Curved Cavity Quantum Cascade Lasers and Superluminescent Emitters

Abstract

Light sources that emit in the mid-infrared (mid-IR) are of utmost technological importance due to their various applications ranging from molecular absorption spectroscopy and imaging to free-space communications and infrared countermeasures. That makes quantum cascade (QC) lasers a very important achievement of the twentieth century. Over the last 20 years, advancements in QC lasers have turned them into the most viable mid-IR light source. This dissertation advances QC emitters further by introducing several new approaches in cavity design for making monolithic widely-tunable single-mode QC lasers, low power QC lasers, as well as powerful QC superluminescent (QCSL) emitters.

It is only recently that over a milliwatt of superluminescent emission have been made possible in QC devices. These are powerful devices that support amplified spontaneous emission with low coherence length (i.e. powerful sub-threshold emission). This advancement marks a milestone for QC devices because of the difficulty in achieving large sub-threshold power due to the short non-radiative carrier lifetime of the intersubband transitions at the heart of QC devices. Powerful yet low coherence emission in these devices is necessary in the development of a first mid-IR optical coherence tomography (OCT) system for 3D imaging and spectroscopy. To meet this goal, the first part of this dissertation explores a spiral cavity design to further improve on the power emission in QCSL emitters while suppressing their lasing action by incorporating facets with a low reflectivity. The reflectivity of the back facet is then further reduced through the introduction of a passive loop cavity that replaces the anti-reflection (AR) coated wet-etched back facet. Through these two types of spiral cavity design, more than 100 milliwatt of SL power is achieved!
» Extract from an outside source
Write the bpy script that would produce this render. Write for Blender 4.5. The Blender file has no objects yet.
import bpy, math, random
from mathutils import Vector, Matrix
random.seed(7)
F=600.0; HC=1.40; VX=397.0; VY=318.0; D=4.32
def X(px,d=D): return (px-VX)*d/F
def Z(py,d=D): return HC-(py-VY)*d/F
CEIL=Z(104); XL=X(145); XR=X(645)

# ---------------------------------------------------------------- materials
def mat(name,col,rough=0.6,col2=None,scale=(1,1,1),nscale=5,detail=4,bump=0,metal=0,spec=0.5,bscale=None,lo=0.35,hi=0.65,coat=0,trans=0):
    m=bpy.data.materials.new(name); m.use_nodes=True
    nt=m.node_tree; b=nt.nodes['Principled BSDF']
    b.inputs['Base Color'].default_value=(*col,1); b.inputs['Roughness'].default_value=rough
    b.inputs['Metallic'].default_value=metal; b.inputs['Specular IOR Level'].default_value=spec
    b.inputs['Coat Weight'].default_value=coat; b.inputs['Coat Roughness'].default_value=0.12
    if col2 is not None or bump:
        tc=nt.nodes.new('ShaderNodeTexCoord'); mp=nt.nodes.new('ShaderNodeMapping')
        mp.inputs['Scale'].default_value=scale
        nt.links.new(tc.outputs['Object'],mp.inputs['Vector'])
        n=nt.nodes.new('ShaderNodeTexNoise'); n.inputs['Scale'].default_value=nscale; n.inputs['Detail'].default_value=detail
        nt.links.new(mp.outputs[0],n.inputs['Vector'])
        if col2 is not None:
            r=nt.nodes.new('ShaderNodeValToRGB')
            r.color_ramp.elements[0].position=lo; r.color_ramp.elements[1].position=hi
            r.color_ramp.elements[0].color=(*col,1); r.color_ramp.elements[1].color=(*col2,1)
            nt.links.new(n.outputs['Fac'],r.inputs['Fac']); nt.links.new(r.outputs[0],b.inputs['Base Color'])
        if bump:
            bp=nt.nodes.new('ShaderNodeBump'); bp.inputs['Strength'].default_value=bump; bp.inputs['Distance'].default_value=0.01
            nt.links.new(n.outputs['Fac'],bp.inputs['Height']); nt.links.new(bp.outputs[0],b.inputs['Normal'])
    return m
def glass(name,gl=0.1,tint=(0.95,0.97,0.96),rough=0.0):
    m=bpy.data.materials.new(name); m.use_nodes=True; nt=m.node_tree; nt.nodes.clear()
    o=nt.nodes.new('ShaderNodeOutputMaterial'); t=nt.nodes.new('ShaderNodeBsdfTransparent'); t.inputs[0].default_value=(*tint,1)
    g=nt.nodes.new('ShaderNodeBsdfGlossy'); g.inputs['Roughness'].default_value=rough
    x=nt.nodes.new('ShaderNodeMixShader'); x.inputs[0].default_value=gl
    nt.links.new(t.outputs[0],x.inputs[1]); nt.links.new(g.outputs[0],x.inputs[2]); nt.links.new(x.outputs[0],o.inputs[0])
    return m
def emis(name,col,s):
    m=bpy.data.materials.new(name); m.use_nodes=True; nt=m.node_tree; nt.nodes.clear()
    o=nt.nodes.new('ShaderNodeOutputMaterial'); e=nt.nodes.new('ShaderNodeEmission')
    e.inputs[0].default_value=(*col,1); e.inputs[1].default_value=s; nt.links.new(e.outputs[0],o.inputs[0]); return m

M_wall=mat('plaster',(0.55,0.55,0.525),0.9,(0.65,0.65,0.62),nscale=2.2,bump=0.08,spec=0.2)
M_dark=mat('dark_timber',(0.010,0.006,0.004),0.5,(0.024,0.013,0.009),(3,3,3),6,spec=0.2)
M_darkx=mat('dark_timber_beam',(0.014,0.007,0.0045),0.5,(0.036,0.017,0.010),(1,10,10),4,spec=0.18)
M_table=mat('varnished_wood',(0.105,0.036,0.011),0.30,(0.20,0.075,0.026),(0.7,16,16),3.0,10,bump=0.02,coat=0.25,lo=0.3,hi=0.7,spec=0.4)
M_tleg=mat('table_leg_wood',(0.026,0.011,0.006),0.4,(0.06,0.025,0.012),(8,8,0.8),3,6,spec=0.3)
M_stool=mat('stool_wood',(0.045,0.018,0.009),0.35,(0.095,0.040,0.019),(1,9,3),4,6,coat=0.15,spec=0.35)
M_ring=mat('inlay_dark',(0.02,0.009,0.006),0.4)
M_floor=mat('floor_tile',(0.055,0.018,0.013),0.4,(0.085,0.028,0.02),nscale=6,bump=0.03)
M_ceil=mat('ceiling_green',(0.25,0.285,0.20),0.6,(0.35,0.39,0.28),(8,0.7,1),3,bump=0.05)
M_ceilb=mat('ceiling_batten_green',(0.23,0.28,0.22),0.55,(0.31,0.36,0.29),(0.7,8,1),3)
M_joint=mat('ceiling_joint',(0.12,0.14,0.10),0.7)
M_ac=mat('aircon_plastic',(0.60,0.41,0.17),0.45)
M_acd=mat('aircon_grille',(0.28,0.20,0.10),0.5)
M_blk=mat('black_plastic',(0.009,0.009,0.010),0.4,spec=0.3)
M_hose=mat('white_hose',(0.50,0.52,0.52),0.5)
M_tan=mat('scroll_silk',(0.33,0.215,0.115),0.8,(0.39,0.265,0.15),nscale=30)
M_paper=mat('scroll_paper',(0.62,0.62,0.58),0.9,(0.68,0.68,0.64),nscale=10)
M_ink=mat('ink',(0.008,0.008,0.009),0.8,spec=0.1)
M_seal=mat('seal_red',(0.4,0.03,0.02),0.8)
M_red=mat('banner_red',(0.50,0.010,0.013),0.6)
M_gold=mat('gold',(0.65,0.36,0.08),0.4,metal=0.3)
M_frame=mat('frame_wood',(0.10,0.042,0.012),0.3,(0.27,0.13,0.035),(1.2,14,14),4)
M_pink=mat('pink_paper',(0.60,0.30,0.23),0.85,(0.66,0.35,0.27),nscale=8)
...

QC lasers on the other hand, have already come a long way. Advancements in these lasers over the last two decades have made possible the best performing QC lasers today, with watt level power output under continuous wave operation at room temperature. Despite the rapid QC laser developments, further improvements on the lasers' spectral purity and efficiency are still desired for practical implementations in QC laser based sensing systems. Toward this end, the second part of this dissertation implements asymmetric Mach-Zehnder (AMZ) interferometer type cavities in QC lasers to achieve widely tunable single-mode laser operation. By biasing the two arms of the AMZ interferometer laser cavity separately, a ten-fold improvement in single-mode wavelength tuning was achieved! Moreover, circular geometries such as cylindrical and ring cavities are also investigated for making low power (milliwatt range) QC lasers in order to enable affordable and compact sensing systems that will not saturate sensitive detectors. By employing a ring cavity geometry in conjunction with sub-wavelength scatters in a standard 8 $\mu$m QC laser design, we achieved over a ten-fold power reduction, thereby, obtaining the desired milliwatt laser emission.

The investigations carry out in this dissertations not only contribute to the advancement in QC devices' performance (in terms of spectral purity and both SL and laser power emission) but also shed light on new approaches in quantum and cavity design for future explorations.